Operation of the apparatus 10 is effected with various controls mounted on a control housing 194 which extends forwardly from the base 21. Included in the embodiment herein disclosed are a counter 196, a heater switch 198, a counter switch 200, a heater control 202, a power light 204 and a fuse 206 all of which are attached to the housing 194 and which are operatively connected to their respective elements within the apparatus 10. In this connection the counter operates through a cam actuated switch 207 to count the up and down cycles of the printing assembly 12. A speed control 208, a power switch 210 and a main fuse 212 are attached to the base 21 and are similarly operatively connected to their respective elements. In this regard, however, the power switch 210, operates to energize the drive motor 80 through a cam actuated switch 214 shown in FIGS. 3 and 4. Upon deactivation of the apparatus 10 with the switch 210, the switch 214 causes the apparatus 10 to complete its printing cycle so that the print head 42 stops in its upper position to allow removal or replacement of the chase 50, the strip 20 or the label strip 16.

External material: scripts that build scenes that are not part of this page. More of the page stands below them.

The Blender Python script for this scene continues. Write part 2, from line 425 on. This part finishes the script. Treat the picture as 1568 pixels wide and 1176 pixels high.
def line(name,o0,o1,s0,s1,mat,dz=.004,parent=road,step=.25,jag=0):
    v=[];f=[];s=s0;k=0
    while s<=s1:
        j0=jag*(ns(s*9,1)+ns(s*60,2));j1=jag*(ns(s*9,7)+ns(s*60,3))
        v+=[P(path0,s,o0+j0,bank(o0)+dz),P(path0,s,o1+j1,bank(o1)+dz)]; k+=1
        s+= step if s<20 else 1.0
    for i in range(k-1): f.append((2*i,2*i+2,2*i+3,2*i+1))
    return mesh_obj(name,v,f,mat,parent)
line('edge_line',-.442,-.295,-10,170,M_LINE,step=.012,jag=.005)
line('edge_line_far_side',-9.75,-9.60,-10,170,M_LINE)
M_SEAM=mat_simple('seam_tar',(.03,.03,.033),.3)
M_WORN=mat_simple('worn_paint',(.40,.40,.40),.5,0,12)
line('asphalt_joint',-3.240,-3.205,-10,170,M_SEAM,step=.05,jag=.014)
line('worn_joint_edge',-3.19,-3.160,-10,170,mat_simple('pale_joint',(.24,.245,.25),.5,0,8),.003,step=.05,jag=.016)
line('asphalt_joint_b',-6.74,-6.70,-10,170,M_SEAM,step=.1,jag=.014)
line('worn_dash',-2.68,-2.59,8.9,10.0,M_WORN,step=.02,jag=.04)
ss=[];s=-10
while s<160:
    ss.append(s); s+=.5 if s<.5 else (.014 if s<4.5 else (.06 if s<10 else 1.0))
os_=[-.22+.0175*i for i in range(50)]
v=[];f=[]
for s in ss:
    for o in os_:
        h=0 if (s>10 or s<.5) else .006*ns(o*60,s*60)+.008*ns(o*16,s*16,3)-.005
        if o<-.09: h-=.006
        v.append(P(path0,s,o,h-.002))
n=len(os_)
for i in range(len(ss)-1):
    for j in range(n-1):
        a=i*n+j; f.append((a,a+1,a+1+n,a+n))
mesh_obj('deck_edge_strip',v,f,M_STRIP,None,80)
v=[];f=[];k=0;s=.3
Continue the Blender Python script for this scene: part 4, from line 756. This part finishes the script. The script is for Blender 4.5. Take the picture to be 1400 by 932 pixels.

It is seen therefore that the thermographic printing apparatus herein disclosed is effective for high resolution thermographic printing operations. The parallel linkage printing assembly 12 operates to assure that the print head 40 is always substantially parallel to the printing pad 27 during printing to permit high character resolution on various types of labels as illustrated in FIGS. 9 through 15. Furthermore, the direct mechanical connection of the printing assembly 12, the label feed assembly 13 and the thermographic strip feed assembly 14 as they are driven by the drive assembly 15 provides highly coordinated movement of the elements within the apparatus 10 to assure proper label positioning and thermographic strip movement. For these reasons, the apparatus 10 represents a significant development in the art of thermographic label printers which is of substantial commercial significance.
While there is shown and described herein certain specific structure embodying this invention, it will be manifest to those skilled in the art that various modifications and rearrangements of the parts may be made without departing from the spirit and scope of the underlying inventive concept and that the same is not limited to the particular forms herein shown and described except insofar as indicated by the scope of the appended claims.